Michael I. Rollins - Citigroup Global Markets, Inc.

Broker

Okay. And then secondly, can you just talk about in wireless how you're thinking about device installments versus the possibility of using leases as an alternative financing mechanism for customers, and how you see the environment evolving competitively for your mobile smartphone customers? Thanks. John J. Stephens - Chief Financial Officer & Senior Executive Vice President: Mike, good question. First and foremost, with regard to installment plan versus a lease, we certainly have the financial capability and wherewithal to manage either one, to do either one, and we're open to it. But quite frankly, right now our customers seem quite pleased with the installment program. And simply put, they seem to like it because at the end of their term, they own the phone. And the phones have continued use and functionality for them, and they continue to use that. And to some extent, we're seeing a side of that from this continued use of bring your own device activities in our company where people are bringing in devices that they already own and hooking them up to our network. But from a company perspective, it's more of a decision, and Ralph de la Vega and Glenn Lurie and the team follow it really closely. It's more about what the customers want. And if we see that the customers are going to want that program, we'll certainly consider – we certainly have the capability to do it. But right now we believe that the customers' satisfaction comes from that ability to own the phone at the end of that agreed-to term, and they feel real comfortable about that. And quite frankly, the difference in price I don't think is measurable from a lease to the – depending upon what situation you have. But when you get down to the real costs of it, it seems like it's worked out well for us by doing the installment plan.

Michael I. Rollins - Citigroup Global Markets, Inc.

Broker

Thanks very much. John J. Stephens - Chief Financial Officer & Senior Executive Vice President: Sure. Michael J. Viola - Senior Vice President-Investor Relations, AT&T, Inc.: Cathy, we'll take one more question.

Operator

Operator

Thank you. That will come from James Ratcliffe with Buckingham Research. Please go ahead.

James M. Ratcliffe - The Buckingham Research Group, Inc.

Management

Great, thanks for taking the question, two if I could. First on wireless and just following up, broadly do you see value in actually selling the phone to the customer? In other words, does it matter whether somebody gets their new iPhone from you or orders it from Apple and it sits on their books? And secondly on broadband, a couple quarters now where you're overall losing customers. Can you just give us a little insight on what the trends are in DSL and particularly where those losses are coming? Are those people in areas where you don't offer U-verse, or is it additional migration over to U-verse in areas where you do offer it? Thanks. John J. Stephens - Chief Financial Officer & Senior Executive Vice President: Sure. On the value side of customers, it's more about being able to provide in the stores a full scope customer experience and take care of all their needs. That's what we're concerned about.
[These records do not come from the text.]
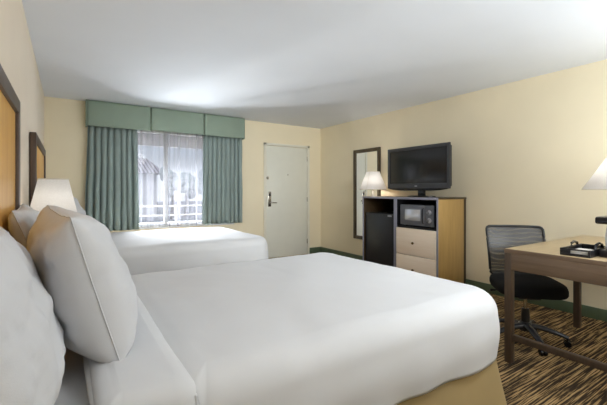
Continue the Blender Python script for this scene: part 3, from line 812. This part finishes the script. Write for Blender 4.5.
def tree(label, x, y, h, r, seed):
    t = thing('tree', label, 'tree', (x, y, -.25), group='trees outside the window')
    bm = B(); tube(bm, [(0, 0, 0), (.05, 0, h * .3), (0, .04, h * .6)], [.11, .08, .05], 8); obj('trunk', bm, 'bark', t)
    bm = B(); rnd = random.Random(seed)
    for k in range(9):
        m_ = Matrix.Translation((rnd.uniform(-r, r) * .6, rnd.uniform(-r, r) * .6, h * rnd.uniform(.5, .9)))
        g = bmesh.ops.create_icosphere(bm, subdivisions=3, radius=r * rnd.uniform(.4, .62), matrix=m_)
        for v_ in g['verts']: v_.co += v_.co.normalized() * .18 * r * noise.noise(v_.co * 3.2 + Vector((seed, 0, 0)))
    obj('crown', bm, 'leaf', t)
tree('small tree outside, next to the tiled roof building', 4.75, 19.0, 2.7, .6, 1)
tree('tree outside, in the middle of the right window pane', 6.0, 21.0, 2.6, .8, 2)
tree('tree outside, farthest right, at the edge of the right drape', 8.0, 23.0, 2.6, 1.0, 3)

# ------------------------------------------------------------------ daylight
wld = bpy.data.worlds.new('sky'); S.world = wld; wld.use_nodes = True
nt = wld.node_tree; bg = nt.nodes['Background']
tc = nt.nodes.new('ShaderNodeTexCoord'); sp = nt.nodes.new('ShaderNodeSeparateXYZ')
nt.links.new(tc.outputs['Generated'], sp.inputs[0])
nt.links.new(ramp(nt, sp.outputs['Z'], [(0, (.86, .91, 1, 1)), (.25, (.62, .77, 1, 1))]), bg.inputs['Color'])
bg.inputs['Strength'].default_value = .4
sun = bpy.data.lights.new('sun', 'SUN'); sun.energy = .5; sun.angle = .02; sun.color = (1, .96, .9)
so = bpy.data.objects.new('sun', sun); COL.objects.link(so); so.rotation_euler = (math.radians(48), 0, math.radians(-20))

# ------------------------------------------------------------------ camera
cam = bpy.data.cameras.new('camera'); co = bpy.data.objects.new('camera', cam); COL.objects.link(co)
cam.sensor_width = 36; cam.lens = 358 / 607 * 36; cam.shift_y = -12 / 607; cam.clip_start = .02
co.location = (.24, 0, 1.22); co.rotation_euler = (PI / 2, 0, -math.atan(237 / 358))
S.camera = co
S.view_settings.view_transform = 'Standard'; S.view_settings.look = 'None'
S.view_settings.gamma = 1; S.view_settings.use_curve_mapping = False
S.view_settings.exposure = 0.95
S.cycles.use_denoising = True
S.cycles.max_bounces = 10; S.cycles.diffuse_bounces = 6; S.cycles.transparent_max_bounces = 16
S.cycles.caustics_reflective = False; S.cycles.caustics_refractive = False
S.cycles.sample_clamp_indirect = 6
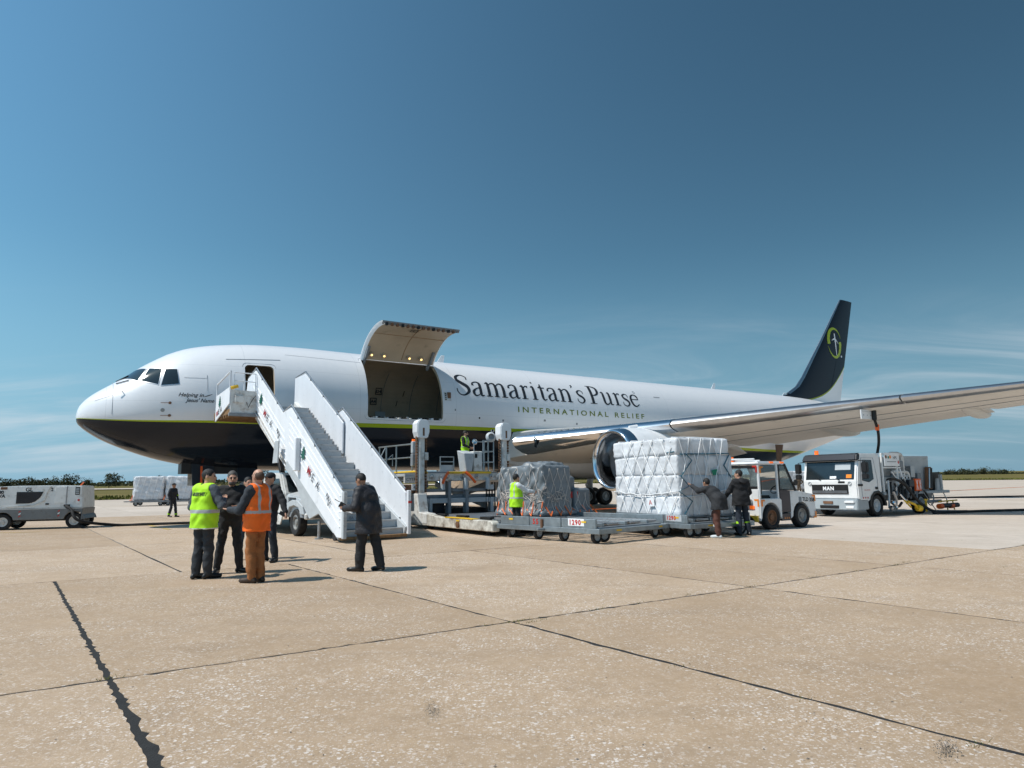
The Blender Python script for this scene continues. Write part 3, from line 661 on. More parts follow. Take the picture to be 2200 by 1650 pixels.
# stowed things inside the front door
b = MB(); b.box(6.55, 6.95, -1.5, -1.0, 4.37, 5.9); b.build('galley_box', 'cardboard', plane, bevel=.02)
# blade antennas, lights
for x, hh_ in ((15.7, .42), (36.3, .40), (44.0, .22)):
    b = MB(); b.hexa([(x - .22, -.02, 7.55), (x + .22, -.02, 7.55), (x + .22, .02, 7.55), (x - .22, .02, 7.55)], [(x + .12, -.008, 7.62 + hh_), (x + .30, -.008, 7.62 + hh_), (x + .30, .008, 7.62 + hh_), (x + .12, .008, 7.62 + hh_)]); b.build('blade_antenna', 'white_paint', plane, bevel=.006)
# ---- wing
def le_x(y): return 17.8 + .687 * (y - 2.5)
def te_x(y): return 29.8 if y < 8 else 29.8 + .36 * (y - 8)
def le_z(y): return 3.53 + .086 * (y - 4)
def te_z(y): return le_z(y) - (.62 - .016 * y)
def airfoil(n=14):
    up = []; lo = []
    for k in range(n + 1):
        c = (1 - math.cos(math.pi * k / n)) / 2; t_ = 5 * (.2969 * math.sqrt(c) - .126 * c - .3516 * c * c + .2843 * c ** 3 - .1036 * c ** 4)
        cb = .018 * math.sin(math.pi * c); up.append((c, t_ + cb)); lo.append((c, -t_ * .92 + cb))
    return up, lo
UP, LO = airfoil()
def wpt(y, c, t, sg, tk=None):
    x0, x1 = le_x(y), te_x(y); ch = x1 - x0; th_ = tk if tk else (.125 + max(0, 6 - y) * .008 if y < 8 else .125 - .03 * (y - 8) / 16)
    if y < 3.6: ch_t = 10.0
    return Vector((x0 + c * ch, sg * y, le_z(y) + (te_z(y) - le_z(y)) * c + t * th_ * ch))
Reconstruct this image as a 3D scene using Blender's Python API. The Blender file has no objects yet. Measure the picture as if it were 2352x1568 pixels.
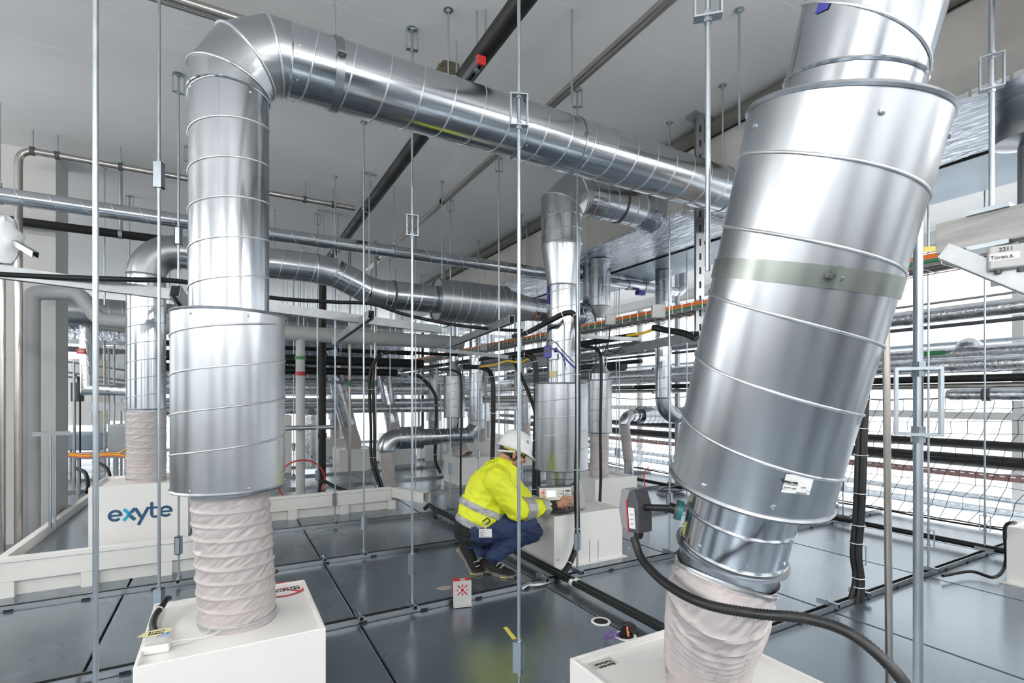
import bpy, bmesh, math, random
from mathutils import Vector as V, Matrix, noise
random.seed(7)
S = bpy.context.scene
COL = S.collection
PI = math.pi
R = math.radians

# ------------------------------------------------------------------ camera
# X runs right-and-away along the big duct, Y left-and-away along the trays, Z up; floor panels at z = 0
FPX, HZ, HCAM = 1175.0, 914.0, 1.27
YAW = math.atan(661 / 1175.0)
SN, CS = math.sin(YAW), math.cos(YAW)
cam_d = bpy.data.cameras.new('camera')
cam = bpy.data.objects.new('camera', cam_d)
COL.objects.link(cam)
cam.location = (0, 0, HCAM)
cam.rotation_euler = (PI / 2, 0, -YAW)
cam_d.sensor_width = 36
cam_d.lens = 36 * FPX / 2352
cam_d.shift_y = (HZ - 784) / 2352
cam_d.clip_start = 0.03
S.camera = cam

# ------------------------------------------------------------------ world, light, exposure
W = bpy.data.worlds.new('overcast_sky')
S.world = W
W.use_nodes = True
bg = W.node_tree.nodes['Background']
bg.inputs[0].default_value = (0.93, 0.965, 1.0, 1)
bg.inputs[1].default_value = 1.6
S.view_settings.view_transform = 'Standard'
S.view_settings.look = 'None'
S.view_settings.gamma = 1
S.view_settings.use_curve_mapping = False
S.view_settings.exposure = 0.50
S.cycles.max_bounces = 6
S.cycles.diffuse_bounces = 3
S.cycles.glossy_bounces = 4
S.cycles.transmission_bounces = 3

def portal(name, loc, rot, sx, sy):
    l = bpy.data.lights.new(name, 'AREA')
    l.shape = 'RECTANGLE'; l.size = sx; l.size_y = sy
    l.cycles.is_portal = True
    o = bpy.data.objects.new(name, l); COL.objects.link(o)
    o.location = loc; o.rotation_euler = rot
    return o
ZC = 3.47
portal('window_portal', (8.0, 5.5, 1.2), (0, PI / 2, 0), 4.4, 19)
portal('window_portal', (1.0, 14.9, 1.6), (-PI / 2, 0, 0), 14, 3)
portal('window_portal', (1.0, -3.9, 1.9), (PI / 2, 0, 0), 14, 1.6)
portal('window_portal', (-5.9, 5.5, 1.9), (0, -PI / 2, 0), 1.6, 19)

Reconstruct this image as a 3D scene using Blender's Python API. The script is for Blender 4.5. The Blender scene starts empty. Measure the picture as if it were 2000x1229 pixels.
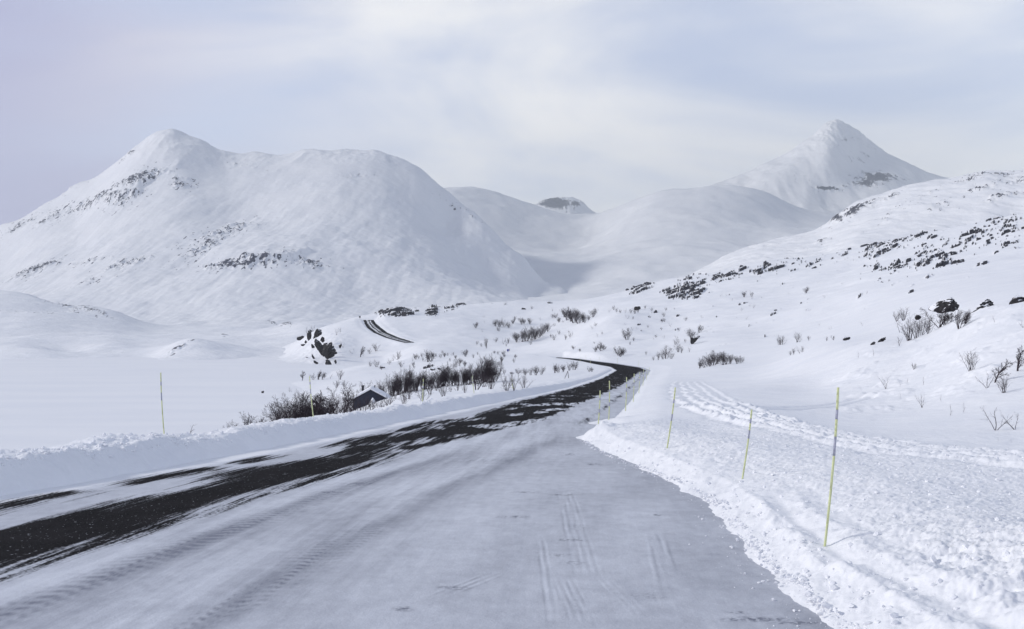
import bpy, math, random
import numpy as np
random.seed(7)
rng = np.random.default_rng(7)
SC = bpy.context.scene
COL = SC.collection
F = 1921.0          # focal length in source pixels (2000 px wide picture)
CAMZ = 2.1
HOR = 650.0

# ------------------------------------------------------------------ camera
cam_d = bpy.data.cameras.new('camera')
cam_d.sensor_fit = 'HORIZONTAL'
cam_d.sensor_width = 36.0
cam_d.lens = 36.0 * F / 2000.0
cam_d.shift_y = (HOR - 614.5) / 2000.0
cam_d.clip_start = 0.1
cam_d.clip_end = 60000
cam = bpy.data.objects.new('camera', cam_d)
cam.location = (0, 0, CAMZ)
cam.rotation_euler = (math.radians(90), 0, 0)
COL.objects.link(cam)
SC.camera = cam

# ------------------------------------------------------------------ light
SUN_EL = math.radians(28.0)
SUN_AZ_DIR = (-0.995, 0.06)            # towards the sun, horizontally: from the left
_l = math.hypot(*SUN_AZ_DIR)
sdir = (SUN_AZ_DIR[0]/_l*math.cos(SUN_EL), SUN_AZ_DIR[1]/_l*math.cos(SUN_EL), math.sin(SUN_EL))
sun_d = bpy.data.lights.new('sun', 'SUN')
sun_d.energy = 2.55
sun_d.angle = math.radians(7.0)      # sun behind thin high cloud: soft-edged shadows
sun_d.color = (1.0, 0.965, 0.90)
sun = bpy.data.objects.new('sun', sun_d)
from mathutils import Vector
sun.rotation_euler = Vector(sdir).to_track_quat('Z', 'Y').to_euler()
COL.objects.link(sun)

SC.view_settings.view_transform = 'Standard'
SC.view_settings.look = 'None'
SC.view_settings.exposure = 0.27
SC.view_settings.gamma = 1.0

# ------------------------------------------------------------------ world: Nishita sky behind thin high cloud
w = bpy.data.worlds.new("World")
SC.world = w
w.use_nodes = True
nt = w.node_tree
nt.nodes.clear()
def N(tree, typ, **kw):
    n = tree.nodes.new(typ)
    for k, v in kw.items():
        setattr(n, k, v)
    return n
out = N(nt, 'ShaderNodeOutputWorld')
bg = N(nt, 'ShaderNodeBackground')
sky = N(nt, 'ShaderNodeTexSky', sky_type='NISHITA')
sky.sun_disc = False
sky.sun_elevation = SUN_EL
sky.sun_rotation = math.atan2(sdir[0], sdir[1])
sky.altitude = 600
sky.dust_density = 0.6
skm = N(nt, 'ShaderNodeMixRGB', blend_type='MULTIPLY')
skm.inputs[0].default_value = 1
skm.inputs[2].default_value = (0.10, 0.10, 0.10, 1)      # the sky at strength 0.10
nt.links.new(sky.outputs[0], skm.inputs[1])
tc = N(nt, 'ShaderNodeTexCoord')
def world_map(scale, rot=(0, 0, 0), loc=(0, 0, 0)):
    m = N(nt, 'ShaderNodeMapping')
    m.inputs['Scale'].default_value = scale
    m.inputs['Rotation'].default_value = rot
    m.inputs['Location'].default_value = loc
    nt.links.new(tc.outputs['Generated'], m.inputs[0])
    return m
def world_noise(m, scale, detail, rough, dist=0.0):
    n = N(nt, 'ShaderNodeTexNoise')
    n.inputs['Scale'].default_value = scale
    n.inputs['Detail'].default_value = detail
    n.inputs['Roughness'].default_value = rough
    n.inputs['Distortion'].default_value = dist
    nt.links.new(m.outputs[0], n.inputs['Vector'])
    return n
sep = N(nt, 'ShaderNodeSeparateXYZ')
nt.links.new(tc.outputs['Generated'], sep.inputs[0])
def M(op, a, b=None, clamp=False, tree=None):
    tree = tree or nt
    n = N(tree, 'ShaderNodeMath', operation=op)
    n.use_clamp = clamp
    for i, v in enumerate((a, b)):
        if v is None: continue
        if isinstance(v, (int, float)): n.inputs[i].default_value = v
        else: tree.links.new(v, n.inputs[i])
    return n.outputs[0]
# thin cloud streaks
n1 = world_noise(world_map((1.0, 1.0, 2.6), (0, 0.45, 0)), 2.3, 6, 0.52, 0.6)
n2 = world_noise(world_map((1.0, 1.0, 4.0), (0, 0.6, 0), (3, 1, 2)), 1.3, 4, 0.5, 0.3)
cl = M('SUBTRACT', M('ADD', M('MULTIPLY', n1.outputs[0], 0.75), M('MULTIPLY', n2.outputs[0], 0.75)), 0.12)
# more veil low down and to the middle, clearer up and to the right
veil = M('SUBTRACT', M('SUBTRACT', cl, M('MULTIPLY', sep.outputs[2], 0.9)), M('MULTIPLY', M('MAXIMUM', M('SUBTRACT', sep.outputs[0], 0.05), 0.0), 0.45))
vr = N(nt, 'ShaderNodeMapRange', interpolation_type='SMOOTHSTEP')
vr.inputs['From Min'].default_value = 0.20
vr.inputs['From Max'].default_value = 0.53
nt.links.new(veil, vr.inputs['Value'])
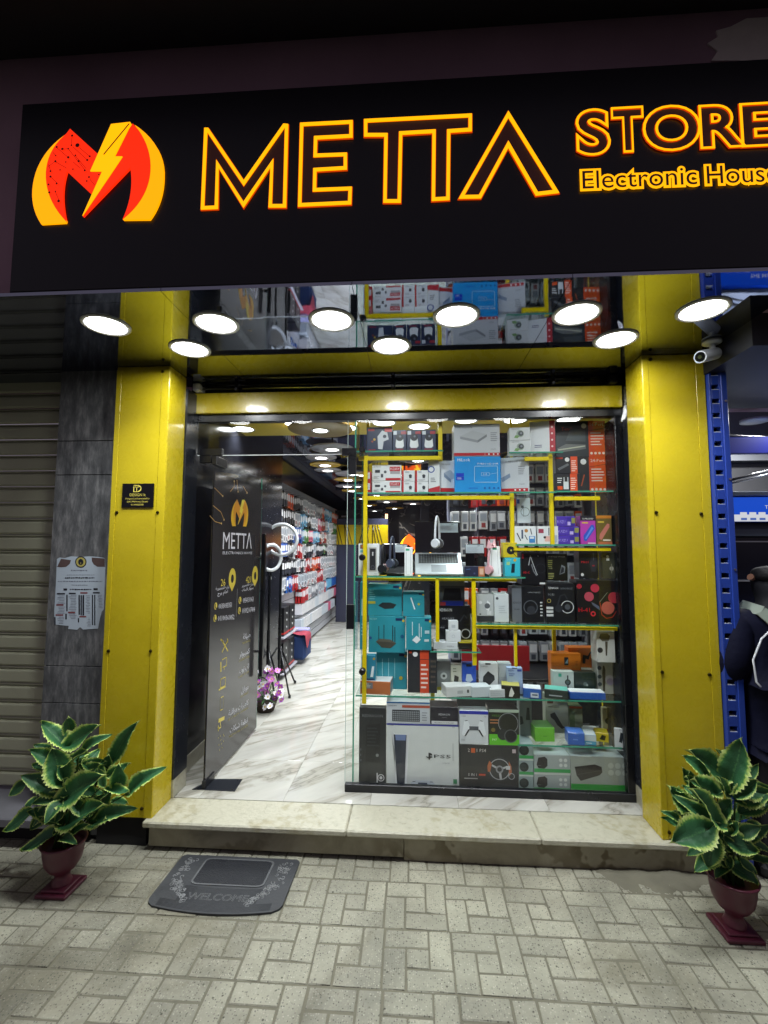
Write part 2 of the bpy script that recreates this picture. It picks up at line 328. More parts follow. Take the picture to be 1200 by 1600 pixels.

From a perspective of – if they buy the phones somewhere else and bring it to us, we're thrilled with serving them in that way. We don't have the cost of handling the phone or we don't quite frankly have the cost of financing the phone either on an installment plan or through a subsidized program. So we're open to it. Right now on the equipment installment program that Apple has, they sent us a high number of phones through that program, and that's fine. We love to serve our customers that way. And if that's how they choose to buy the phones through Apple and Apple finances them, that's something we can definitely work with. So it's really more about what does the customer want, and how we make sure that we provide choices and services to…

James M. Ratcliffe - The Buckingham Research Group, Inc.

Management

Great, thank you. John J. Stephens - Chief Financial Officer & Senior Executive Vice President: Thank you. John J. Stephens - Chief Financial Officer & Senior Executive Vice President: With that, I want to thank all of you for being on the call today, and I'll just give you a few closing comments before we go. The third quarter clearly delivered on our transformation strategy. We saw double-digit growth in our key financial metrics, including another outstanding free cash flow quarter. The integration of DIRECTV is also on track. We expect to meet or beat our $2.5 billion cost synergy target, and we're just beginning to unleash potential promotional activities to drive bundled sales. You can see our increased confidence in the guidance update, where we raised our adjusted EPS and free cash flow expectations for the year. We believe this is just the beginning. We are positioned as a unique competitor and the first scaled communications and video provider to offer fully-integrated nationwide products, and we fully expect to increase our momentum as we go forward. Thanks again for being on the call. On your way home tonight, please don't text and drive. Remember, it can wait. And as always, thank you for your interest in AT&T and have a good evening.